##### PROVIDED MATERIAL #####

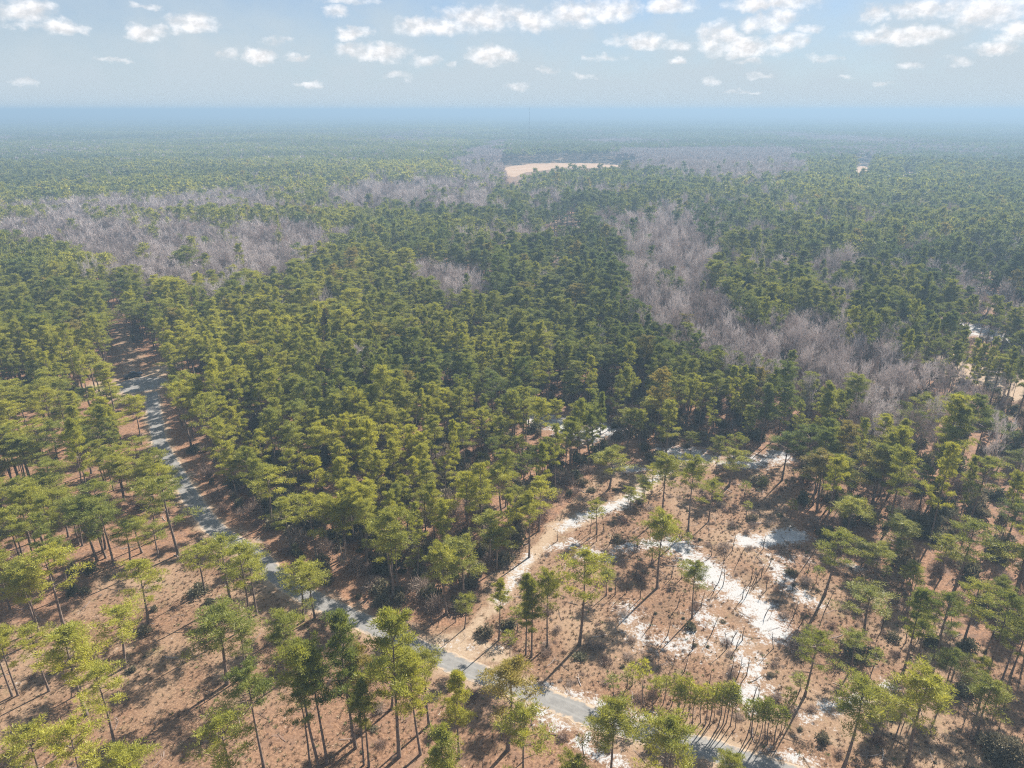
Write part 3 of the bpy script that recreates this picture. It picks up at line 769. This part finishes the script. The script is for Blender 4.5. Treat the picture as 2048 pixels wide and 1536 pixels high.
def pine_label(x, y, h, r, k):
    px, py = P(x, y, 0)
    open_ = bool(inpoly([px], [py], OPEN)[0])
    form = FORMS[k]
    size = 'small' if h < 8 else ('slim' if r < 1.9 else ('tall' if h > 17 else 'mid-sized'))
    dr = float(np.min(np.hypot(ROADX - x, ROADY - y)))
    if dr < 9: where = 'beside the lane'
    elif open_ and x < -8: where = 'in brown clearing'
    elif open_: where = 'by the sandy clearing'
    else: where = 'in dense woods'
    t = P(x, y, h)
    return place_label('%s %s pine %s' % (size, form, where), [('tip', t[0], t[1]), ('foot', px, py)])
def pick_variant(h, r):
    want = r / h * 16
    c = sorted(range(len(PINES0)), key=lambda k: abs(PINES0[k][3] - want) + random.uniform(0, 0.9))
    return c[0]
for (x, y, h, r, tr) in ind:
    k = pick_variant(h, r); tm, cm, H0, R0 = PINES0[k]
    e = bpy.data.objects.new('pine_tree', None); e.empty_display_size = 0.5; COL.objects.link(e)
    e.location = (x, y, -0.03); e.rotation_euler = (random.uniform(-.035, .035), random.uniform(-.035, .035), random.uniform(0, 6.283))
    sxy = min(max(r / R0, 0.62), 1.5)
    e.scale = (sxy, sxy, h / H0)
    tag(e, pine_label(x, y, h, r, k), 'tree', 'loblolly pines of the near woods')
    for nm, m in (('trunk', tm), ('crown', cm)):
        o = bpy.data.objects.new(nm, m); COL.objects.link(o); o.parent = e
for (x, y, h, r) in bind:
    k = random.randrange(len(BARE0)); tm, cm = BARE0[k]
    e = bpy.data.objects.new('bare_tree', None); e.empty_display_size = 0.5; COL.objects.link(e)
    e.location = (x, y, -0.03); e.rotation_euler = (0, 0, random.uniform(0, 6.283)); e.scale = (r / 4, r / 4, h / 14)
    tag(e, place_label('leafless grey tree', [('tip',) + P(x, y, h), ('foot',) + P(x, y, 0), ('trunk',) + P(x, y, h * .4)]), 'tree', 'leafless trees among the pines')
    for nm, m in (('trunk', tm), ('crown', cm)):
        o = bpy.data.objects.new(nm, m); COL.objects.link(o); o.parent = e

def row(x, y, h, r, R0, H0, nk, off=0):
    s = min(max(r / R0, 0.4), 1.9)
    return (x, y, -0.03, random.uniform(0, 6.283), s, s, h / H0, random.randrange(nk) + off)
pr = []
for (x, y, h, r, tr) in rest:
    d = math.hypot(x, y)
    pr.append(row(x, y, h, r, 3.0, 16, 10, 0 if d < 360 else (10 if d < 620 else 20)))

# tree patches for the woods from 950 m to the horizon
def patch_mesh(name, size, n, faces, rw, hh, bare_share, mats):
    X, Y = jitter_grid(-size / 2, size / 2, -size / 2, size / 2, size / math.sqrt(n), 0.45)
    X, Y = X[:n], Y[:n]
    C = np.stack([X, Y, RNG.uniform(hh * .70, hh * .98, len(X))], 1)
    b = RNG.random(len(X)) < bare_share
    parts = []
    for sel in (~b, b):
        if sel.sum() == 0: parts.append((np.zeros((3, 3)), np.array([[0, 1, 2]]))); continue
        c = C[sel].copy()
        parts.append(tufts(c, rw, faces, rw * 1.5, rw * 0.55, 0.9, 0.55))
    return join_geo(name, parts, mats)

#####
##### PROVIDED MATERIAL #####

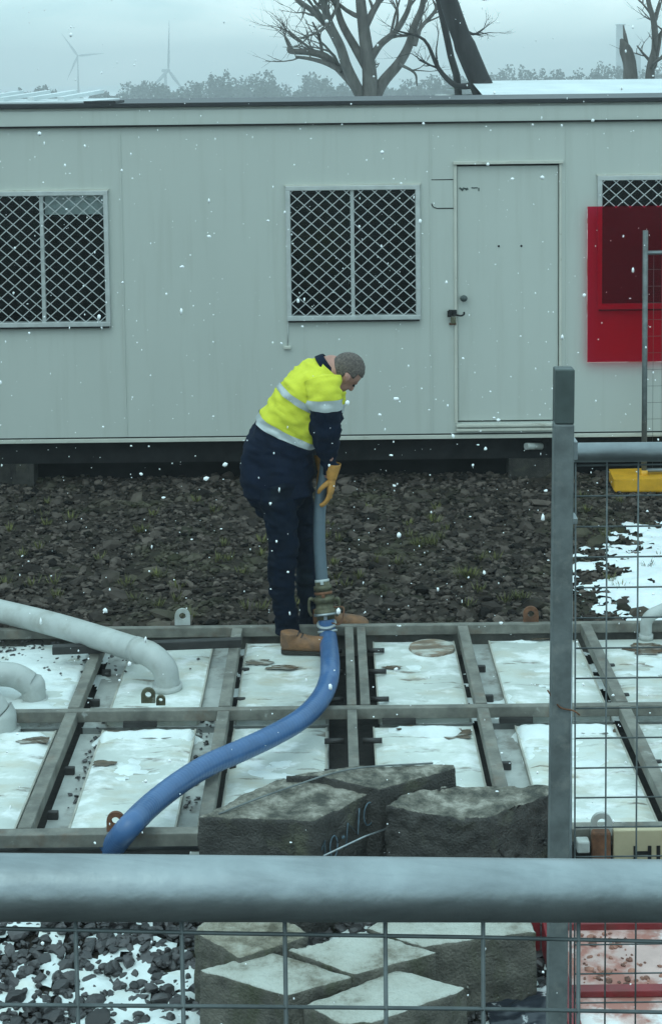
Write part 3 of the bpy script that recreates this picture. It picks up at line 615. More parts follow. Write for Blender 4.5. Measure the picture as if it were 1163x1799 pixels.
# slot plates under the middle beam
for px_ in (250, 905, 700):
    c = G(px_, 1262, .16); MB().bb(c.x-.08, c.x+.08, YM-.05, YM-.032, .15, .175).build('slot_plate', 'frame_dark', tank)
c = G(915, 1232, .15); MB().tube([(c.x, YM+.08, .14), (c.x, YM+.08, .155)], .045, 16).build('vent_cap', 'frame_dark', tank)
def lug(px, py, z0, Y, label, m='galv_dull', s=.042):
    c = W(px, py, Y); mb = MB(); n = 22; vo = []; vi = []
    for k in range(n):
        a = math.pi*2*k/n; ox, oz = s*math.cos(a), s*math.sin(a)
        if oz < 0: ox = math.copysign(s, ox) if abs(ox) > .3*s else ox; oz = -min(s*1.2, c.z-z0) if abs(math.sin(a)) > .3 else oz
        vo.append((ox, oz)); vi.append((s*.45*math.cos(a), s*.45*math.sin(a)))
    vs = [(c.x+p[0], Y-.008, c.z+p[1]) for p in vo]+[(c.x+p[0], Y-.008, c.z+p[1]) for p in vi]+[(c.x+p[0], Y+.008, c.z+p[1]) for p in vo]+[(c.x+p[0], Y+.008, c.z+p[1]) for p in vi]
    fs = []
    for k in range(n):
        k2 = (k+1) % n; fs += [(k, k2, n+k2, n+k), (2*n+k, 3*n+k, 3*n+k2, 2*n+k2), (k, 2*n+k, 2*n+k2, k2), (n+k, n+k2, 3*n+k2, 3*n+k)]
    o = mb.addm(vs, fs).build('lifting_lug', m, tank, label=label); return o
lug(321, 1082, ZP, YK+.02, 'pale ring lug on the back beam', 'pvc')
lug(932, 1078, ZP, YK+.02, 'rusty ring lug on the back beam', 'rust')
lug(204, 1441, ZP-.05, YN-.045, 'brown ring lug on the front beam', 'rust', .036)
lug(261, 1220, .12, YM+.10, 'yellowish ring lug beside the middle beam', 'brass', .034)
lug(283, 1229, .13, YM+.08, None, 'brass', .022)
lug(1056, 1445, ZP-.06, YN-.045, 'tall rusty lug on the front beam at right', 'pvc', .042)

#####
##### PROVIDED MATERIAL #####

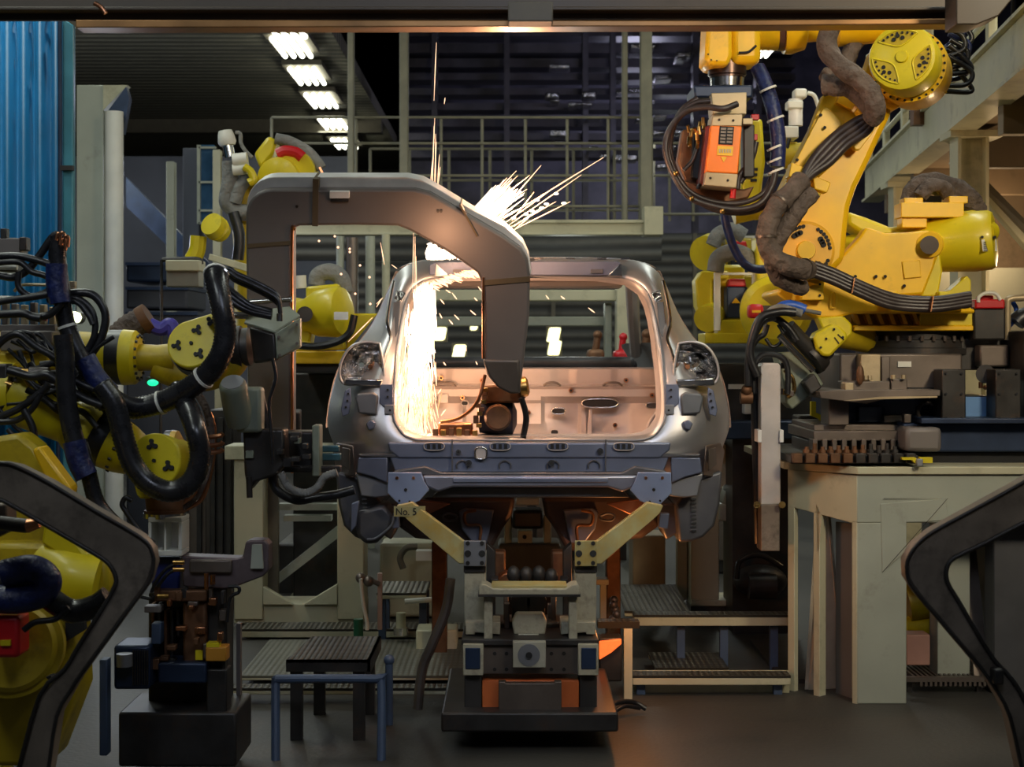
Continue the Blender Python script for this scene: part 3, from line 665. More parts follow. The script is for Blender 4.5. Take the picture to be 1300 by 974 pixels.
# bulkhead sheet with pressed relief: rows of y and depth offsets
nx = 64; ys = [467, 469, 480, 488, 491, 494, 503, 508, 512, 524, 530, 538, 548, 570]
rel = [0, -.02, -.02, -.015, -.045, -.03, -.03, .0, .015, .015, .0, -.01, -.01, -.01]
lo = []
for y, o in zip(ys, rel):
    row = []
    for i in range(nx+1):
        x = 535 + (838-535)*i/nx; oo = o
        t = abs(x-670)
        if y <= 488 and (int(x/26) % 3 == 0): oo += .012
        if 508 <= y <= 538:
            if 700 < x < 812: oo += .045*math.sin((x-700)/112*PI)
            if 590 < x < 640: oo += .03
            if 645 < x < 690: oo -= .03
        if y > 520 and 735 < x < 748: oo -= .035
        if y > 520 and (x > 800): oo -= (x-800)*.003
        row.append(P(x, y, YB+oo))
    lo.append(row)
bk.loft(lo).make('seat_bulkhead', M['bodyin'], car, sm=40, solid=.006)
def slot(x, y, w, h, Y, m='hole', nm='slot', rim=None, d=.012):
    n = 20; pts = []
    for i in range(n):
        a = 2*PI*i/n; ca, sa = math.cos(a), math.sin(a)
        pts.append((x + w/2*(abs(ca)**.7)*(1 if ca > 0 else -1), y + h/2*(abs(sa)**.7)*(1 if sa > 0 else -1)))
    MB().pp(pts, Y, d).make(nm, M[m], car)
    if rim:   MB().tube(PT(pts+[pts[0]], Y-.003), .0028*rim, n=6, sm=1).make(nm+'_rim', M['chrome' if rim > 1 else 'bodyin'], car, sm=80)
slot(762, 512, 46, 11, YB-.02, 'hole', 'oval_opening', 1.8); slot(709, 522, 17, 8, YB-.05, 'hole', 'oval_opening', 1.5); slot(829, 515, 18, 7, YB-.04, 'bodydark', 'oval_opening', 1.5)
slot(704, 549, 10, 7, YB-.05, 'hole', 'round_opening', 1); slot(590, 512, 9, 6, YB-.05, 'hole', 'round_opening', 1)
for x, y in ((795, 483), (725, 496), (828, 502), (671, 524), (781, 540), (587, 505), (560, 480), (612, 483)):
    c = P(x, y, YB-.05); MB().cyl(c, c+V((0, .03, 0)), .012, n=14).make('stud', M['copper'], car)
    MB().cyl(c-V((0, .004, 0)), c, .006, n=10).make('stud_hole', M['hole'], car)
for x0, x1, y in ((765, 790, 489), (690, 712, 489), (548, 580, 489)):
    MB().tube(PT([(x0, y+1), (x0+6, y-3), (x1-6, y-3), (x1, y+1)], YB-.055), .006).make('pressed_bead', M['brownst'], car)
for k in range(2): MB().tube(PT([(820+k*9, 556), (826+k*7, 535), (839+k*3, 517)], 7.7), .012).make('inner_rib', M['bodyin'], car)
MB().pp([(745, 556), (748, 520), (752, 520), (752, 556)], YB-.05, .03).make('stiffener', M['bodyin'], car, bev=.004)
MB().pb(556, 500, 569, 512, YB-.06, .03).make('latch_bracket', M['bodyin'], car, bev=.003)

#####

**WHAT NEEDS TO BE DONE:** Which lines hold the word "picture"? Copy all of them.

**COMPLETE RESPONSE:**
Write part 3 of the bpy script that recreates this picture. It picks up at line 769. This part finishes the script. The script is for Blender 4.5. Treat the picture as 2048 pixels wide and 1536 pixels high.
Write part 3 of the bpy script that recreates this picture. It picks up at line 615. More parts follow. Write for Blender 4.5. Measure the picture as if it were 1163x1799 pixels.
Continue the Blender Python script for this scene: part 3, from line 665. More parts follow. The script is for Blender 4.5. Take the picture to be 1300 by 974 pixels.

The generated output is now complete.